#### Written problem
Reproduce, word for word, every line from the first one down to the line containing "import numpy as np", and nothing else.

** BEGIN Supplied material **

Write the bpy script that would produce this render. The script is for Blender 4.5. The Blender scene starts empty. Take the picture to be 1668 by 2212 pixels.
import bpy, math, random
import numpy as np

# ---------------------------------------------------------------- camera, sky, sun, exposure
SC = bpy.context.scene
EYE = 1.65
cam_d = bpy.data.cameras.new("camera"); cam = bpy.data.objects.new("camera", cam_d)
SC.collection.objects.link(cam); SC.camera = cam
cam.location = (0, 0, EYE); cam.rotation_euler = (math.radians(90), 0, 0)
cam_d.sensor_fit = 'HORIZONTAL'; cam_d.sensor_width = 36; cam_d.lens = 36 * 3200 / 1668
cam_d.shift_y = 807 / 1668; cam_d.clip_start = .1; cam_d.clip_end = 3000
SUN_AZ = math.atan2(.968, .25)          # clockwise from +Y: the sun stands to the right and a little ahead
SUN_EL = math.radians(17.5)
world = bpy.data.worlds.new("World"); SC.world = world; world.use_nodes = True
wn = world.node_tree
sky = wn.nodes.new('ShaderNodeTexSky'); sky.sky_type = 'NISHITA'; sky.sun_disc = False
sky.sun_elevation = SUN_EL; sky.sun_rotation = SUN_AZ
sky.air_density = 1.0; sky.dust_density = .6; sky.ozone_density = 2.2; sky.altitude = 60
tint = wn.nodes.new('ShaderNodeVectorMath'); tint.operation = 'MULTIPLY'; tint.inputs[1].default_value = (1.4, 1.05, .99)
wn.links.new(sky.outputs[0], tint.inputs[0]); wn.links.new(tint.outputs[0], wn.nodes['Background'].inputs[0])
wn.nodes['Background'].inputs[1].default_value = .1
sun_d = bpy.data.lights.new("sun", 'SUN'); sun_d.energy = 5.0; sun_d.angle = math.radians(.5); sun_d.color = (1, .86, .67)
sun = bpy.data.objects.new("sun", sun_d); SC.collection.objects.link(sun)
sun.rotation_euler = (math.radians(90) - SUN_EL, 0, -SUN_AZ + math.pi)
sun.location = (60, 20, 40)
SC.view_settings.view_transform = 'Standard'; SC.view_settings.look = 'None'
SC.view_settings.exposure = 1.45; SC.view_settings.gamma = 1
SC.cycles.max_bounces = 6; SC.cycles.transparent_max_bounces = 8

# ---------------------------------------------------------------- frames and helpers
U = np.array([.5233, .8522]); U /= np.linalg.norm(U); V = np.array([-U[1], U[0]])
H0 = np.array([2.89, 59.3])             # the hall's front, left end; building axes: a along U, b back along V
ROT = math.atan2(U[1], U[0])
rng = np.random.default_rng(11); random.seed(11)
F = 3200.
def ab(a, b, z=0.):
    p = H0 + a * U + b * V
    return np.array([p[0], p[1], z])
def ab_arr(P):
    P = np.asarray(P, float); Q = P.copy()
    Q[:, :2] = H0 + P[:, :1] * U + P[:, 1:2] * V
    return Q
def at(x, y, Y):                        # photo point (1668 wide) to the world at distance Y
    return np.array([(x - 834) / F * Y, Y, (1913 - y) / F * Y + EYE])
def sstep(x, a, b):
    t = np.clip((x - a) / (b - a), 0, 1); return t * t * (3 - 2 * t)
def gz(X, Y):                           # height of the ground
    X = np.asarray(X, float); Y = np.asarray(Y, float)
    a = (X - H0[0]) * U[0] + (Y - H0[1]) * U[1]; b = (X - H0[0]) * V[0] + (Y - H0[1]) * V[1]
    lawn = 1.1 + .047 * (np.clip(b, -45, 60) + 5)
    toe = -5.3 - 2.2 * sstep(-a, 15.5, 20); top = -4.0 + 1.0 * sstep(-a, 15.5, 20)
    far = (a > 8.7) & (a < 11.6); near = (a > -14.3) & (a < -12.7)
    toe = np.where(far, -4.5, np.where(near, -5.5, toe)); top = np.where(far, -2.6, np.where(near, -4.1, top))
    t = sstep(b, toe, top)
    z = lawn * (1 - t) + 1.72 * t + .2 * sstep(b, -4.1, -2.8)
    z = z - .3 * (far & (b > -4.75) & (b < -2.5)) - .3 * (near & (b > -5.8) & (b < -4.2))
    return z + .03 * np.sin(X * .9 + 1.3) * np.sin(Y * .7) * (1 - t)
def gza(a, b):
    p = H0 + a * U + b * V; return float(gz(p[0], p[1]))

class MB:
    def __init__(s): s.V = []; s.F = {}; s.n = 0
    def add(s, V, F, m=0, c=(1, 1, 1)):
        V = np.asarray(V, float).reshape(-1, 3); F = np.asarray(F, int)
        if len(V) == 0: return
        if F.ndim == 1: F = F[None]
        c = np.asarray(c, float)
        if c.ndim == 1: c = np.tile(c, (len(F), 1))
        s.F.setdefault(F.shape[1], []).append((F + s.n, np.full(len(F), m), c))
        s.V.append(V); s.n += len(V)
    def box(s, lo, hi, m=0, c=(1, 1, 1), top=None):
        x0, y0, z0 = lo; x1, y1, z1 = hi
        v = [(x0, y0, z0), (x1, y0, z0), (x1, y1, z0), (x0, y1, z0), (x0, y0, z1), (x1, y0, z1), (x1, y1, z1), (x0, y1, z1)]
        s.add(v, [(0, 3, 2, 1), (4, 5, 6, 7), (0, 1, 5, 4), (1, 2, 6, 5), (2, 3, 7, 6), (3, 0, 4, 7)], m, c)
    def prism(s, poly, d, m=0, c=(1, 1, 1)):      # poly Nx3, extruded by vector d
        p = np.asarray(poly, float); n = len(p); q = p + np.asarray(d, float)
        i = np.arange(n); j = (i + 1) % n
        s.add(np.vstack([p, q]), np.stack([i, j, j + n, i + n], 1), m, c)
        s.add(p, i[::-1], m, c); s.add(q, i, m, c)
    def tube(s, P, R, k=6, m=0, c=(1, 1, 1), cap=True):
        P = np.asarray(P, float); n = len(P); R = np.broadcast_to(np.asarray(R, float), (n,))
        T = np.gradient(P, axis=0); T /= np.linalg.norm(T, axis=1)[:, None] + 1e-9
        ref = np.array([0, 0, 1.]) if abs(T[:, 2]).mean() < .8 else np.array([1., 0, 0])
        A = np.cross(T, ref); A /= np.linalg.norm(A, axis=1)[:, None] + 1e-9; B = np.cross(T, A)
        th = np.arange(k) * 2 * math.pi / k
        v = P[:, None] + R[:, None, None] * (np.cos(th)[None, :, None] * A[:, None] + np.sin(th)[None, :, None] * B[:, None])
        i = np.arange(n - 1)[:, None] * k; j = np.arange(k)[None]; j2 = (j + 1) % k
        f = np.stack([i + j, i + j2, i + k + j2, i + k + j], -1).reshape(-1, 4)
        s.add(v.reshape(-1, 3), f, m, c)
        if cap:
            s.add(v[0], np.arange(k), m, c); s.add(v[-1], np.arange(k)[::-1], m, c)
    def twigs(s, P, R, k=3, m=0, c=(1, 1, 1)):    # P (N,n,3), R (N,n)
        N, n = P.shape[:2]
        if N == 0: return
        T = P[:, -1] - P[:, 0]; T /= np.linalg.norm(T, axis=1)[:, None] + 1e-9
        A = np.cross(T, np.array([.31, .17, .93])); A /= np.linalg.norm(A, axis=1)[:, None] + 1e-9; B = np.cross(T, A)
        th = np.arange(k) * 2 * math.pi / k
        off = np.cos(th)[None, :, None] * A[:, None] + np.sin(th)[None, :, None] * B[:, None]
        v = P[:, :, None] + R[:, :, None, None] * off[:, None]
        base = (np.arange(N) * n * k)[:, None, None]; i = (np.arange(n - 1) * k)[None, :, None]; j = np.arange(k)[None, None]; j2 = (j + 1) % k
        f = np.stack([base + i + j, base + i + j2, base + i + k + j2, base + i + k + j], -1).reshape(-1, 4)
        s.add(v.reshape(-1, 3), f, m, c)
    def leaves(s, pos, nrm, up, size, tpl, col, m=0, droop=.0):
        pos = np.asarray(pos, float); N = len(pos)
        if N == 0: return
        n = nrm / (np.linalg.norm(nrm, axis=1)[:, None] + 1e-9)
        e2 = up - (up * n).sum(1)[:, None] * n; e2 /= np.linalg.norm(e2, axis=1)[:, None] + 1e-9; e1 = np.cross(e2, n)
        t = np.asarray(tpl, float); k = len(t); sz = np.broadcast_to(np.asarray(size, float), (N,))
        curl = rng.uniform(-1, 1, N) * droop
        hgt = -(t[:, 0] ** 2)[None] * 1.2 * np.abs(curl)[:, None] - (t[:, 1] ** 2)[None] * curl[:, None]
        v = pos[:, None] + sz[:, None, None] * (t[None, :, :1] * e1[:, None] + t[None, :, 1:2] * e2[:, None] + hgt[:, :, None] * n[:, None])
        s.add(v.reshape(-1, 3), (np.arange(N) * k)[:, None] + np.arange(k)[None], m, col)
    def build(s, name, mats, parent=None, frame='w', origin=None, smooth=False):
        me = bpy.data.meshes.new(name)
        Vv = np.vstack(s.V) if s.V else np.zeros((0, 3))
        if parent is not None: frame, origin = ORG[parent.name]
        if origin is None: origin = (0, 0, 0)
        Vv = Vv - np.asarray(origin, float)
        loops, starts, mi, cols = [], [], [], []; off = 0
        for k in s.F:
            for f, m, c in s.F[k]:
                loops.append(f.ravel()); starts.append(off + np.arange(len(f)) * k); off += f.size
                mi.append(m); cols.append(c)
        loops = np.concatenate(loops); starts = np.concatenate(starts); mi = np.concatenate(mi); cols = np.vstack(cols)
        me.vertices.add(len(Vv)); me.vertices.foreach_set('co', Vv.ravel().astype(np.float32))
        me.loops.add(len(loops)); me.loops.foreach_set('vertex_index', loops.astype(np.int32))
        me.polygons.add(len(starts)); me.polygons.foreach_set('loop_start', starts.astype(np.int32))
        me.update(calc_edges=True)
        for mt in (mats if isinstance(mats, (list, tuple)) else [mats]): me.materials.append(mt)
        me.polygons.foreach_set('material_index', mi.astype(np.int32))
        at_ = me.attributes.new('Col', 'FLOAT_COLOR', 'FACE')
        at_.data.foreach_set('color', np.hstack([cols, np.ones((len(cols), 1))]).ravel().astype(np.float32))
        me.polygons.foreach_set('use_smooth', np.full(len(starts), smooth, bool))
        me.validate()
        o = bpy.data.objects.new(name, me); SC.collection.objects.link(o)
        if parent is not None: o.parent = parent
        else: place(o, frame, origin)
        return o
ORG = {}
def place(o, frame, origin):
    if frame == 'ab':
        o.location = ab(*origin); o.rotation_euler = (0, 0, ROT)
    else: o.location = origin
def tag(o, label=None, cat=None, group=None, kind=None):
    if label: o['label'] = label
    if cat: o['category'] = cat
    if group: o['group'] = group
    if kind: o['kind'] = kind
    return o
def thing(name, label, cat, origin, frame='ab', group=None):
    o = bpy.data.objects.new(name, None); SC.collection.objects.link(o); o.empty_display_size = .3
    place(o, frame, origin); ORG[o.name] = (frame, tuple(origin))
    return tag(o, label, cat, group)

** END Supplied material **

#### Exercise response
Write the bpy script that would produce this render. The script is for Blender 4.5. The Blender scene starts empty. Take the picture to be 1668 by 2212 pixels.
import bpy, math, random
import numpy as np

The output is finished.